Indonesia holds seven terror suspects

JAKARTA—Indonesia has arrested seven terror suspects who allegedly smuggled weapons into the country from the Philippines through Malaysia, the national police spokesman said Tuesday.

“They were rounded up in the capital Jakarta and Surabaya city for their alleged involvement in firearms smuggling from the Philippines,” Boy Rafli Amar said, adding that they had passed through Tawau in Malaysian Borneo.

“They are now being questioned by the counter-terrorism Detachment 88,” he said.

Seven firearms were seized along with about one hundred rounds of ammunition, he added.

An unnamed police source said that the arrested group had planned to mount an armed bank robbery to fund their terror activities.

Police last month arrested 16 terror suspects for a plot to poison police personnel with cyanide at station canteens.
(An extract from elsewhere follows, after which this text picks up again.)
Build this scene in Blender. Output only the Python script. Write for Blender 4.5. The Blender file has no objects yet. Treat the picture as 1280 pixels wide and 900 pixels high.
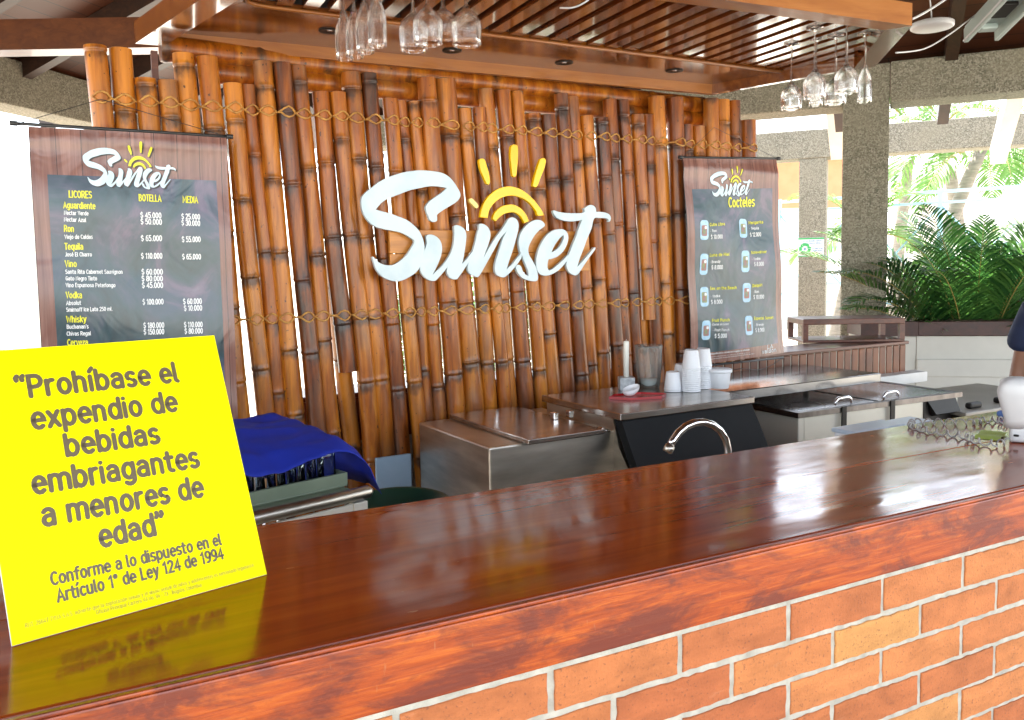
import bpy, bmesh, math, random
from mathutils import Vector, Matrix, noise as mnoise
R = math.radians
random.seed(7)
scn = bpy.context.scene
col = scn.collection

# ------------------------------------------------------------------ camera
FPX, PPX, PPY = 1040.0, 640.0, 412.0
CAM = Vector((0, 0, 1.65))
_y, _p, _r = R(30), R(4.34), R(-0.95)
FWD = Vector((math.sin(_y)*math.cos(_p), math.cos(_y)*math.cos(_p), -math.sin(_p)))
_r0 = Vector((math.cos(_y), -math.sin(_y), 0)); _u0 = _r0.cross(FWD)
RGT = math.cos(_r)*_r0 + math.sin(_r)*_u0
UPV = -math.sin(_r)*_r0 + math.cos(_r)*_u0
cd = bpy.data.cameras.new('camera'); cam = bpy.data.objects.new('camera', cd); col.objects.link(cam)
cd.sensor_width = 36; cd.lens = 36*FPX/1280; cd.clip_end = 500; cd.clip_start = 0.05
cd.shift_y = -(450-PPY)/1280
Mx = Matrix((RGT, UPV, -FWD)).transposed().to_4x4(); Mx.translation = CAM
cam.matrix_world = Mx
scn.camera = cam

# ------------------------------------------------------------------ light
SUN_EL, SUN_AZ = R(58), R(28)
w = bpy.data.worlds.new('World'); scn.world = w; w.use_nodes = True
nt = w.node_tree; bg = nt.nodes['Background']
sky = nt.nodes.new('ShaderNodeTexSky'); sky.sky_type = 'NISHITA'; sky.sun_disc = False
sky.sun_elevation = SUN_EL; sky.sun_rotation = SUN_AZ
hs = nt.nodes.new('ShaderNodeHueSaturation'); hs.inputs['Saturation'].default_value = .42
nt.links.new(sky.outputs[0], hs.inputs['Color']); nt.links.new(hs.outputs[0], bg.inputs[0]); bg.inputs[1].default_value = 0.15
sl = bpy.data.lights.new('sun', 'SUN'); sl.energy = 4.5; sl.angle = R(0.5); sl.color = (1, .94, .84)
so = bpy.data.objects.new('sun', sl); col.objects.link(so)
sd = Vector((math.sin(SUN_AZ)*math.cos(SUN_EL), math.cos(SUN_AZ)*math.cos(SUN_EL), math.sin(SUN_EL)))
so.rotation_euler = sd.to_track_quat('Z', 'Y').to_euler(); so.location = (0, 0, 20)
vs = scn.view_settings
vs.view_transform = 'Standard'; vs.look = 'None'; vs.gamma = 1; vs.use_curve_mapping = False
vs.exposure = 2.7
scn.render.engine = 'CYCLES'
cy = scn.cycles
cy.use_denoising = True; cy.max_bounces = 10; cy.diffuse_bounces = 5; cy.glossy_bounces = 5
cy.transmission_bounces = 10; cy.transparent_max_bounces = 12; cy.sample_clamp_indirect = 6
cy.caustics_reflective = False; cy.caustics_refractive = False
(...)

According to investigators they planned to inject the poison into mineral water bottles.

In the last few months dozens of suspects have been held who are allegedly part of a new militant cell behind a series of recent incidents, including book bombs sent to Muslim moderates and counter-terrorism officials.

The cell was linked to an April suicide bomb attack in a prayer room at a police compound in Cirebon in West Java.

Police also foiled a bid to set off a huge bomb near a church on the outskirts of Jakarta at Easter. No one was killed in those incidents.

Indonesia has been rocked by a series of attacks staged by the regional terror network Jemaah Islamiyah in recent years, including the 2002 Bali bombings which killed 202 people.